Snapshots of Barrio Amón

Most of Costa Rica is on vacation until January 5th. The days leading up to this moment have been characteristic of every December in Tiquicia in that the streets become a throbbing throng of money-maddened shopping zealots, junkies yearning to quench their thirst for pirated copies of Shrek, hard-candy gift sets, rubber pants, whatever is around.

Costa Rican law requires that all salaried employeed be paid an aguinaldo, which is an extra full month’s salary. Flush with cash, Ticos gas up their cars and take to the streets, smashing into each other seemingly without care and clogging the streets to the point that I expand my walking district to a 5km radius as that distance is easier covered on foot than by car.

Rush hour begins.

Nearby, I spied these buildings.

Rooms by the hour

For some reason this picture got turned sideways, and I don’t care enough to fix it. This place rents rooms  by the hour, in case you get the itch while stuck in traffic. Additionally, this region becomes a prime place to pick up transvestites at night. Many of these trannies are better looking than most women, just with a little surprise for the uninitiated.

This place is also on my route home. I don’t know what it is, but it looks like it was probably pretty nifty at one point.

A little urban decay.

These neighborhoods are some of the more interesting ones in the city, the only places where any concentration of old buildings have been left standing.
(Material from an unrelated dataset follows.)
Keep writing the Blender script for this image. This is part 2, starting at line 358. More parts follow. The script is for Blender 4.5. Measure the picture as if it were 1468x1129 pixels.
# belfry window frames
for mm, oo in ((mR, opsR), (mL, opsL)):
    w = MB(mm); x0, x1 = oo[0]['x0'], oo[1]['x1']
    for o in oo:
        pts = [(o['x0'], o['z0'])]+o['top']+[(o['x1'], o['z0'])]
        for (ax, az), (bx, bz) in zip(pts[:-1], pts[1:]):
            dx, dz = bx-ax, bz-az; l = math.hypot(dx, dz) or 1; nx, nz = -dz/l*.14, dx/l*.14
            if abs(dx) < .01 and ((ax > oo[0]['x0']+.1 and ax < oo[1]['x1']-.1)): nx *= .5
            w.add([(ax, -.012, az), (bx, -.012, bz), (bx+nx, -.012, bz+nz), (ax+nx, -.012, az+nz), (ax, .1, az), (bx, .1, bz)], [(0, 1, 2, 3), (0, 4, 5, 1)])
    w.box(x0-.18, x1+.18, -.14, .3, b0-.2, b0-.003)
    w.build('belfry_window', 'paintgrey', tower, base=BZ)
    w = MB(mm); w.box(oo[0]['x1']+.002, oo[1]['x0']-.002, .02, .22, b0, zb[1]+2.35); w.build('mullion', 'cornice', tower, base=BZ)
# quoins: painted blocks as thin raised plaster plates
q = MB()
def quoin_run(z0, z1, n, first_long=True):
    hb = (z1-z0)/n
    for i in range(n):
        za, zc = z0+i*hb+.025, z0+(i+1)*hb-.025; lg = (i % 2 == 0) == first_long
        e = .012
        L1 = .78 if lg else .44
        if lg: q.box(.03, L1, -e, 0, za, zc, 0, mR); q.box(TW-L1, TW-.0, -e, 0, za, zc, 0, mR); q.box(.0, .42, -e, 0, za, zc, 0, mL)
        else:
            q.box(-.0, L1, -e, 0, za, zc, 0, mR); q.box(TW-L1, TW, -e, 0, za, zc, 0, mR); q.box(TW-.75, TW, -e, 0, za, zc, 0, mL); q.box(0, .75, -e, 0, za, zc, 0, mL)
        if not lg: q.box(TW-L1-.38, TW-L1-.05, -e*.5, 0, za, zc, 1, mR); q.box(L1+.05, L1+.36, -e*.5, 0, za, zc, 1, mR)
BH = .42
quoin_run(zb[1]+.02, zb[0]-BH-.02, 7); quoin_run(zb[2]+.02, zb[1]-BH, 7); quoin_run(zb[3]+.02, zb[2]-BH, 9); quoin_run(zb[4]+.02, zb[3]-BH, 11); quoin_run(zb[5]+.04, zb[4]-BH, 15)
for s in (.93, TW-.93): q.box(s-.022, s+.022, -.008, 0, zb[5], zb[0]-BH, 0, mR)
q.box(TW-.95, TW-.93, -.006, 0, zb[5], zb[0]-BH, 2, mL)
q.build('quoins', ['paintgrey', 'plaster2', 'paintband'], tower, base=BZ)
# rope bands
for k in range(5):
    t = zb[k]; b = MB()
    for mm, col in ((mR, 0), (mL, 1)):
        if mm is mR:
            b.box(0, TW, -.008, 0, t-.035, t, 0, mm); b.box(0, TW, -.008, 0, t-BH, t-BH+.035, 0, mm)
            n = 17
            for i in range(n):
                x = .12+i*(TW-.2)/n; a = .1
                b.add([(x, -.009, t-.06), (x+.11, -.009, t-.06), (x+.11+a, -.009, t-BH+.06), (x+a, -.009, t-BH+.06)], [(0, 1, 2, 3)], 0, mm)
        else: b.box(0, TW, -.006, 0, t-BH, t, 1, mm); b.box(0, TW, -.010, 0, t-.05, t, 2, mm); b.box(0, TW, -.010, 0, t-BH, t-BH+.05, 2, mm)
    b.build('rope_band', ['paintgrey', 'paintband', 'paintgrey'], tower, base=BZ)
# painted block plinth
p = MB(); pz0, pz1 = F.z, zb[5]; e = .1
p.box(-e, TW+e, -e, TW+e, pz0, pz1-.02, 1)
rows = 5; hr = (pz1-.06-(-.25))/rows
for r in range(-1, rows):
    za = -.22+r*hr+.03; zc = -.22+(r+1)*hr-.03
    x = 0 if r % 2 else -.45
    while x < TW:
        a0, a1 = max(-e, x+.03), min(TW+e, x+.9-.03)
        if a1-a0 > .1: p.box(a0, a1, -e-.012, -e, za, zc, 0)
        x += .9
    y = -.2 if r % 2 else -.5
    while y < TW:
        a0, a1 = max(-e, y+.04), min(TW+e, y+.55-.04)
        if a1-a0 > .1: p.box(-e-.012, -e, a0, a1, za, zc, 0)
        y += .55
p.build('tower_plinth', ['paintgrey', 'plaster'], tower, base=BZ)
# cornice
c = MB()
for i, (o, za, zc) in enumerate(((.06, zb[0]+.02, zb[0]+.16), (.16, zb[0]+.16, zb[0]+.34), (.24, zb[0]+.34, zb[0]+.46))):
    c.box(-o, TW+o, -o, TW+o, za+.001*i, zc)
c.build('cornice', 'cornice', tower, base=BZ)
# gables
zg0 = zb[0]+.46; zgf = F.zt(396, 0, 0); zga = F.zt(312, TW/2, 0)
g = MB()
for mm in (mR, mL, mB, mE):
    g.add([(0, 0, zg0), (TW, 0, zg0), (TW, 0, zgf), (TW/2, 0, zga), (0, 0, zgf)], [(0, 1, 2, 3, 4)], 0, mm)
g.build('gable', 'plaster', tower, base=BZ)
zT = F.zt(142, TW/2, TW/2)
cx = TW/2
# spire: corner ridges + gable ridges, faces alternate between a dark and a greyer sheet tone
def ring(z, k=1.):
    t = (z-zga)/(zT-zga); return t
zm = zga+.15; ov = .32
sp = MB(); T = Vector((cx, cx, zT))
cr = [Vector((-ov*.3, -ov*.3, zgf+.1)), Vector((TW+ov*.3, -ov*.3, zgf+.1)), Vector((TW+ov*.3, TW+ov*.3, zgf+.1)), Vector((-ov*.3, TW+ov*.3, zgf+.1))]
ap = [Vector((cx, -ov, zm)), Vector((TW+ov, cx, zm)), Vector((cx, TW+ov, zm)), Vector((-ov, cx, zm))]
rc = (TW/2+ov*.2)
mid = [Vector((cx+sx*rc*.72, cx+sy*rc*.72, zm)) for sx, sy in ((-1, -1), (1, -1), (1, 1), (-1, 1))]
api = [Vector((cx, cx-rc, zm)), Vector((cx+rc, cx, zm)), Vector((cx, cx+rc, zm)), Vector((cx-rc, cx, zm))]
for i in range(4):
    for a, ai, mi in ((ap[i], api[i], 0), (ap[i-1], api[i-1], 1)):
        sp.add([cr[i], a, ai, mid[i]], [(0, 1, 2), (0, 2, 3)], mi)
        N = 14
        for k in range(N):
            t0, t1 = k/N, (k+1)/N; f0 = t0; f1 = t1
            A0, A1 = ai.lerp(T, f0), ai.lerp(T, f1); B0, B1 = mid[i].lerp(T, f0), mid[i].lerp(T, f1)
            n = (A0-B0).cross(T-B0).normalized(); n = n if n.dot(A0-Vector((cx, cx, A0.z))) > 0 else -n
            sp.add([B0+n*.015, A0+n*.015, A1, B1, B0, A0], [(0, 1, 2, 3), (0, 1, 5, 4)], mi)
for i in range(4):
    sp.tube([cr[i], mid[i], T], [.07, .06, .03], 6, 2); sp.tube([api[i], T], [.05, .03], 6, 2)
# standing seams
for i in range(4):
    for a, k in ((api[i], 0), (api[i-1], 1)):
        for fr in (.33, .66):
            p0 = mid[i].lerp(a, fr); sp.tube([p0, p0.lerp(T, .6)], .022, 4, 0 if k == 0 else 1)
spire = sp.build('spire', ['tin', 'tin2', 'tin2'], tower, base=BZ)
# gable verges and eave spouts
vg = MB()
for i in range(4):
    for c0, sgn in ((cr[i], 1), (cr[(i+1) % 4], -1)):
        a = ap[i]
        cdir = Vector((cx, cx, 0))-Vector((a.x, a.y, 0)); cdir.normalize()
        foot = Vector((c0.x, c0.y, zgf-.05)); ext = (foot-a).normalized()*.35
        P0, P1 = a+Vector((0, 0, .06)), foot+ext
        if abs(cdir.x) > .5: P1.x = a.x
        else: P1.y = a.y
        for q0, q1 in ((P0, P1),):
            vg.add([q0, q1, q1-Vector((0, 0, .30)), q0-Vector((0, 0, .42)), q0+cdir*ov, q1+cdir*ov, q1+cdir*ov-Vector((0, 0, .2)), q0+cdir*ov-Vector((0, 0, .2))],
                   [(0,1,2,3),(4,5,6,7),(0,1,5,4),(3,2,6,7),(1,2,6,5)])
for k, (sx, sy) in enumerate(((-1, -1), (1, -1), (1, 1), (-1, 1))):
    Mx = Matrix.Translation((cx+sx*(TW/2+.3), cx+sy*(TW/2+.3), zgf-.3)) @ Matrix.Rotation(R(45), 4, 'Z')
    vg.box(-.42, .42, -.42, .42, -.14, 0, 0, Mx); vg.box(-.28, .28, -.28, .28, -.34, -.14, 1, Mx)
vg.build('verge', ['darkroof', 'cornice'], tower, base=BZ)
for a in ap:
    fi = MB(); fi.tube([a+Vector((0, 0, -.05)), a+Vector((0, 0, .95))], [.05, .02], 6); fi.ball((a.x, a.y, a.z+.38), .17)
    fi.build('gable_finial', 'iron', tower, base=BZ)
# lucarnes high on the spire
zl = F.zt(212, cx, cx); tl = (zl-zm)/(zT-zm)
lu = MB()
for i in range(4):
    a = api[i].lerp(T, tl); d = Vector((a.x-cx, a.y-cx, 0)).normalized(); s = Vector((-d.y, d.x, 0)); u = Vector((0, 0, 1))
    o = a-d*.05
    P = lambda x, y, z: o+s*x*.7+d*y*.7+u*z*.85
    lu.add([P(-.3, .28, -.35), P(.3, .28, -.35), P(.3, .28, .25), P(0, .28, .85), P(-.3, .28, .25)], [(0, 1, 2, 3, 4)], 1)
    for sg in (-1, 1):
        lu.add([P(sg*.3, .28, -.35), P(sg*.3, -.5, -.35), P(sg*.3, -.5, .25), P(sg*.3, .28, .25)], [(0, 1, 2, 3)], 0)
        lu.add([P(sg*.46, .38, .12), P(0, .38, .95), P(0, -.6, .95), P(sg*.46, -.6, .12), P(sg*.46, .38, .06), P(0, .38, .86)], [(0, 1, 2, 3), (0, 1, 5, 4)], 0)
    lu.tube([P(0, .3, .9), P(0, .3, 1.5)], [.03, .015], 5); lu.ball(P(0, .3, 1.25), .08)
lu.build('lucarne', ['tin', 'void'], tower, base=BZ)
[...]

But municipal building codes and a culture of tearing down signs of the past will likely force these neighborhoods little by little into the boxy, uncreative modernity that many Ticos seem to favor. It’s too bad, since the local tourism board frequently wonders how to draw more visitors interested in Costa Rica’s culture to the country, to complement the healthy number of nature-loving arrivals. With a few tweaks to the Historic Preservation code and vision by city leaders, San Jose could still halt the destruction of its past and preserve (and indeed improve) the cultural face of the capital. But for those of us who have lived here long enough, we know that that’s likely to be little more than wishful thinking.